Titulaire d’une maîtrise en environnement, Pasquinel sait qu’il veut faire pousser des légumes depuis qu’il a offert Le jardinier-maraîcher de Jean-Martin Fortier, sorti en 2012, à Mélissa comme cadeau de Noël. « Finalement, c’est moi qui l’ai lu ! », dit-il. « Avec des tonnes d’autres livres », ajoute Mélissa en riant.

L’autodidacte a ensuite travaillé tout un été sur une ferme, puis tenté un projet de paniers bios avec un ami dans les Laurentides. « Ç’a super bien été, mais pas tant avec mon ami », dit-il.

Ça fait donc un moment que les deux amoureux ont envie d’avoir une ferme ensemble. Mais pas seuls.
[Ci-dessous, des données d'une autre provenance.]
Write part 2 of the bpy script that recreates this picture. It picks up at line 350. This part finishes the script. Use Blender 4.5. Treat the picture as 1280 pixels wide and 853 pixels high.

La rencontre des deux Alexandre au fil de leurs démarches leur a donné l’élan qu’il fallait pour aller de l’avant.

« Nous avons d’abord dû trouver un terrain à cultiver », dit Alexandre Soulier, qui fait de l’horticulture depuis une dizaine d’années déjà, notamment avec l’organisme Sentier urbain, qui travaille à verdir Montréal.
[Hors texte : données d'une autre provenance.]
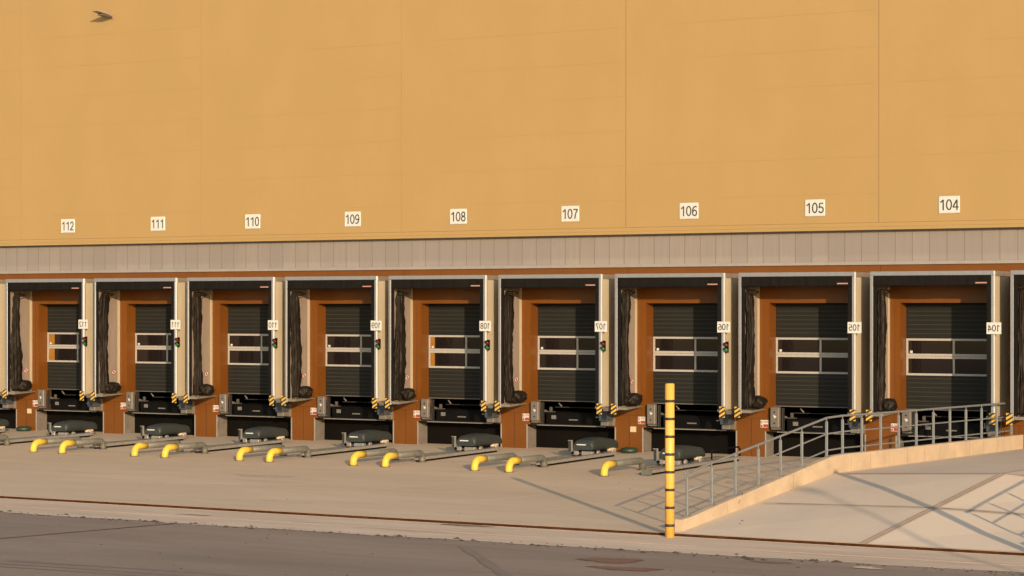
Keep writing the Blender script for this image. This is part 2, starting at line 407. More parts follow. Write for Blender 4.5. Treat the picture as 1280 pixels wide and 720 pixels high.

La quête a duré près de quatre ans pendant lesquels les futurs fermiers ont visité, en vain, une vingtaine d’endroits par l’entremise d’Arterre, un service qui jumelle de nouveaux agriculteurs avec des propriétaires fonciers.

Maintenant qu’ils ont enfin accès à une terre, où ils ont déjà bâti une serre, Les siffleux se voient à Frelighsburg pour longtemps. « Ici, on a un bail de 25 ans, donc on est à l’aise d’investir, ça nous permet d’avoir une vision », lance Mélissa.
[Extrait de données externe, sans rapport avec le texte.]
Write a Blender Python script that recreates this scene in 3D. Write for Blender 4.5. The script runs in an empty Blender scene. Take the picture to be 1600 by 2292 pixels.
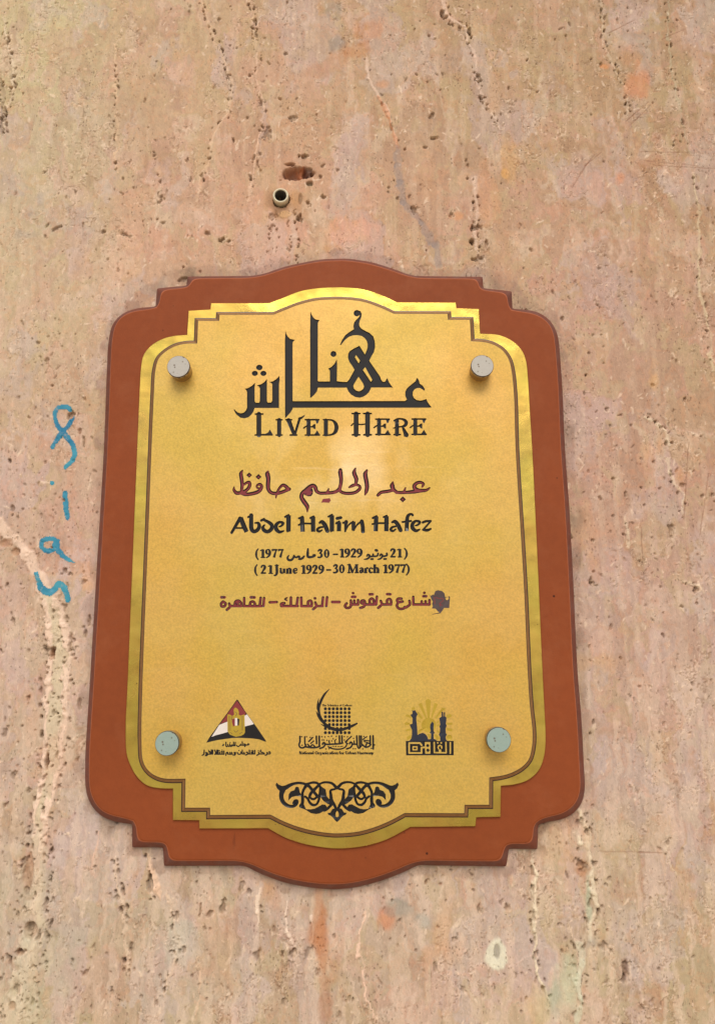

Sur la ferme de trois acres, dont un seul est en culture cette année, il reste d’ailleurs pas mal d’espace pour concrétiser cette vision, avec le concours de l’organisme Les Cocagnes.

L’OBNL, qui accueille déjà aussi la ferme de légumes asiatiques Rizen, a récolté 600 000 $ en 2020 et multiplie les projets pour faire de l’endroit une destination agrotouristique. Il organise déjà des repas champêtres pour lesquels des chefs utilisent les récoltes de l’été et a commencé la rénovation d’un vaste bâtiment délabré pour en faire une cuisine de transformation. D’autres projets agricoles, qui partageront expertise et équipement, devraient aussi y voir le jour.

Le chemin vers la ferme a été long, mais Les siffleux ont au final trouvé beaucoup plus qu’une simple terre. « Ce modèle collectif, de partage, c’est une solution innovante qui va nous permettre d’être résilients, conclut Pasquinel. Pour nous, c’est vraiment l’avenir. »

Consultez le site de la ferme

87 %

Le prix des terres est le principal frein au démarrage et au transfert d’entreprises agricoles au Québec pour 87 % des répondants à un sondage mené en 2021 auprès de membres de la Fédération de la relève agricole du Québec.

Source : Fédération de la relève agricole du Québec

10 %

La valeur moyenne des terres agricoles a augmenté de 10 % en 2021 au Québec. Cette hausse suit celles de 7,3 % en 2020 et de 6,4 % en 2019. Les régions où les hausses ont été les plus prononcées sont Chaudière-Appalaches (15 %), l’Outaouais (14,3 %) et la Montérégie (13,9 %).